I shared this story with some friends last year, just before Mother’s Day:

I was in third grade. I awoke one morning in our New York one-bedroom to the sound of piano keys going. Mom’s surprise. She had saved I don’t know how long waitressing, for her dream. She’d never gotten to learn herself and had chased the vision of her daughter’s playing. Korean Mom of course had to get the best. I don’t know how in the world she managed to tuck away enough for a new Yamaha, a beautiful rich brown. Thankfully I picked it up easily, performed solos in elementary and junior high, went on to teach and compose. Mom said the apartment came alive whenever I’d play on visits from Pennsylvania during college and the working years. But when I relocated to California 11 yrs ago, the piano sat with no more songs; to Mom and Dad, the keyboard was a tangible part of their girl on the other side of the country, and to me always the testament of varicose veins a mother had earned waiting tables and walking in 11 at night.

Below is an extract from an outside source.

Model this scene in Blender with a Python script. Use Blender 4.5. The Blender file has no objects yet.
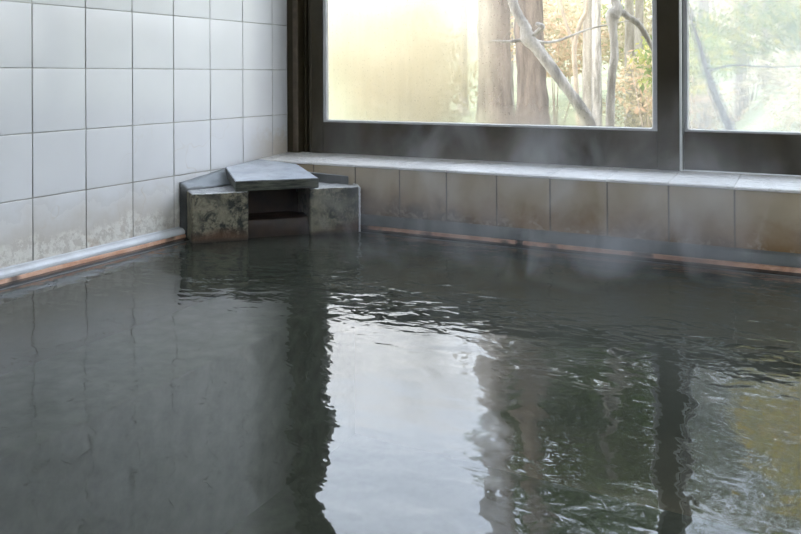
import bpy, bmesh, math, random
from mathutils import Vector, Matrix, noise
R = random.Random(7)
T = 0.15                       # one wall tile
C = bpy.context.scene.collection
sc = bpy.context.scene

# ------------------------------------------------------------------ camera
f, yaw, roll = 796.26, 0.493697, -0.004557
cam = bpy.data.cameras.new('camera'); co = bpy.data.objects.new('camera', cam); C.objects.link(co)
R1 = Vector((math.cos(yaw), math.sin(yaw), 0)); F = Vector((-math.sin(yaw), math.cos(yaw), 0)); U = Vector((0, 0, 1))
R3 = R1*math.cos(roll) + U*math.sin(roll); U3 = U*math.cos(roll) - R1*math.sin(roll)
m = Matrix((R3, U3, -F)).transposed().to_4x4(); m.translation = Vector((1.61829, -2.11493, 0.45826))
co.matrix_world = m
cam.sensor_width = 36; cam.lens = f/801*36; cam.shift_y = -191.148/801
cam.clip_start = 0.02; cam.clip_end = 200
sc.camera = co
sc.view_settings.view_transform = 'Standard'; sc.view_settings.look = 'None'
sc.view_settings.gamma = 1; sc.view_settings.use_curve_mapping = False
sc.view_settings.exposure = 0.09

# ------------------------------------------------------------------ node helper
class NT:
    def __init__(s, name):
        s.m = bpy.data.materials.new(name); s.m.use_nodes = True
        s.t = s.m.node_tree; s.t.nodes.clear()
        s.out = s.t.nodes.new('ShaderNodeOutputMaterial')
        s.pos = s.n('NewGeometry').outputs['Position']
    def n(s, typ, **kw):
        nd = s.t.nodes.new('ShaderNode'+typ)
        for k, v in kw.items():
            setattr(nd, k, v)
        return nd
    def put(s, sock, v):
        if isinstance(v, bpy.types.NodeSocket): s.t.links.new(v, sock)
        elif v is not None:
            try: sock.default_value = v
            except Exception: sock.default_value = (*v, 1.0)
    def math(s, op, a, b=None, c=None, clamp=False):
        nd = s.n('Math', operation=op, use_clamp=clamp)
        for i, v in enumerate((a, b, c)):
            if v is not None: s.put(nd.inputs[i], v)
        return nd.outputs[0]
    def map(s, v, a, b, c=0.0, d=1.0, smooth=False):
        nd = s.n('MapRange', clamp=True, interpolation_type='SMOOTHSTEP' if smooth else 'LINEAR')
        for i, x in enumerate((v, a, b, c, d)): s.put(nd.inputs[i], x)
        return nd.outputs[0]
    def mix(s, fac, a, b, blend='MIX'):
        nd = s.n('Mix', data_type='RGBA', blend_type=blend)
        s.put(nd.inputs[0], fac); s.put(nd.inputs[6], a); s.put(nd.inputs[7], b)
        return nd.outputs[2]
    def scaled(s, sc3, rot=None):
        mp = s.n('Mapping'); s.put(mp.inputs['Vector'], s.pos); mp.inputs['Scale'].default_value = sc3
        if rot: mp.inputs['Rotation'].default_value = rot
        return mp.outputs[0]
    def noise(s, scale, detail=4, rough=.5, vec=None, dist=0.0):
        nd = s.n('TexNoise'); s.put(nd.inputs['Vector'], vec if vec is not None else s.pos)
        nd.inputs['Scale'].default_value = scale; nd.inputs['Detail'].default_value = detail
        nd.inputs['Roughness'].default_value = rough; nd.inputs['Distortion'].default_value = dist
        return nd.outputs['Fac']
    def xyz(s):
        nd = s.n('SeparateXYZ'); s.put(nd.inputs[0], s.pos); return nd.outputs
    def bump(s, h, strength=.3, dist=.01, normal=None):
        nd = s.n('Bump'); nd.inputs['Strength'].default_value = strength; nd.inputs['Distance'].default_value = dist
        s.put(nd.inputs['Height'], h)
        if normal is not None: s.put(nd.inputs['Normal'], normal)
        return nd.outputs[0]
    def bsdf(s, color=(.5, .5, .5), rough=.5, normal=None, **kw):
        b = s.n('BsdfPrincipled'); s.put(b.inputs['Base Color'], color); s.put(b.inputs['Roughness'], rough)
        if normal is not None: s.put(b.inputs['Normal'], normal)
        for k, v in kw.items(): s.put(b.inputs[k], v)
        s.t.links.new(b.outputs[0], s.out.inputs[0]); return b
    def surf(s, o): s.t.links.new(o, s.out.inputs[0])

# ------------------------------------------------------------------ materials
def mat_tile_left():
    n = NT('glazed white wall tile'); x = n.xyz()
    big = n.noise(3.5, 3); fine = n.noise(45, 6, .65); med = n.noise(14, 5, .6)
    base = n.mix(n.map(big, .35, .65), (.62, .63, .65), (.67, .68, .70))
    # tan water staining of the lowest row, and a crust of pale mineral near the water
    h = n.math('ADD', x[2], n.math('MULTIPLY', n.math('SUBTRACT', med, .5), .12))
    st = n.map(h, .20, .06, 0, .75, True)
    base = n.mix(st, base, (.47, .42, .35))
    band = n.math('MULTIPLY', n.map(h, .10, .07, 0, 1, True), n.map(fine, .44, .54, 0, 1))
    base = n.mix(n.math('MULTIPLY', band, .9), base, (.68, .66, .61))
    rust = n.math('MULTIPLY', n.map(h, .085, .055), n.map(n.noise(9, 4, .6), .56, .66))
    base = n.mix(n.math('MULTIPLY', rust, .7), base, (.40, .27, .16))
    # curved tide marks
    ring = n.math('ABSOLUTE', n.math('SUBTRACT', n.noise(7, 2), .52))
    rr = n.math('MULTIPLY', n.map(ring, 0, .008, 1, 0), n.map(x[2], .40, .20, 0, .3))
    base = n.mix(n.math('MULTIPLY', rr, n.map(n.noise(6, 2), .5, .6)), base, (.48, .38, .26))
    # mineral bloom above the sill corner
    dy = n.map(x[1], -.16, .02); bl = n.math('MULTIPLY', n.map(n.math('ADD', x[2], n.math('MULTIPLY', fine, -.14)), .235, .16, 0, 1, True), dy)
    base = n.mix(n.math('MULTIPLY', bl, .75), base, (.50, .44, .36))
    rough = n.math('ADD', n.math('MULTIPLY', band, .35), n.map(st, 0, .6, .16, .42))
    nb = n.bump(n.math('ADD', n.math('MULTIPLY', band, fine), n.math('MULTIPLY', n.noise(9, 2), .25)), .35, .004)
    n.bsdf(base, rough, nb); return n.m
def mat_tile_sill():
    n = NT('stained cream tile'); x = n.xyz()
    med = n.noise(11, 6, .62, dist=.4); fine = n.noise(60, 5, .7); lo = n.noise(5, 3)
    base = n.mix(n.map(lo, .35, .65), (.41, .335, .235), (.49, .405, .29))
    h = n.math('ADD', x[2], n.math('MULTIPLY', n.math('SUBTRACT', med, .5), .16))
    base = n.mix(n.map(h, .14, .05, 0, .9, True), base, (.27, .155, .065))
    base = n.mix(n.math('MULTIPLY', n.map(h, .10, .045, 0, 1, True), n.map(lo, .42, .62)), base, (.13, .10, .08))
    crust = n.math('MULTIPLY', n.map(h, .085, .05), n.map(fine, .52, .6))
    base = n.mix(n.math('MULTIPLY', crust, .6), base, (.50, .44, .36))
    base = n.mix(n.math('MULTIPLY', n.map(x[2], .165, .19), n.map(fine, .4, .7, .1, .55)), base, (.34, .26, .18))
    n.bsdf(base, n.map(crust, 0, 1, .32, .7), n.bump(n.math('ADD', crust, n.math('MULTIPLY', med, .4)), .3, .003)); return n.m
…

With no other recourse, my parents sold the piano and were so thankful to be able to give me something when I got married. It was a bittersweet parting, for them and for me, but the practicality of it quieted my regrets. Though I was able to play on campus and at church during college, it’s been more than 20 years since I had a piano of my own. It so happens I married another dreamer. It hurt Peter for my parents to have had to sell the sacred memento of Mom’s love for me and, in his words, for my “talent to have gone unwatered” all these years. The piano that my husband has been saving for, prospecting, rolled in through the door yesterday morning. Shiny black, she slipped right into the console recess as if the space in the wall had been cut for her. The Yamaha looked made for our home. Tennyson was so excited watching Mom on the keyboard and Peter said I played as he’d waited for in his head.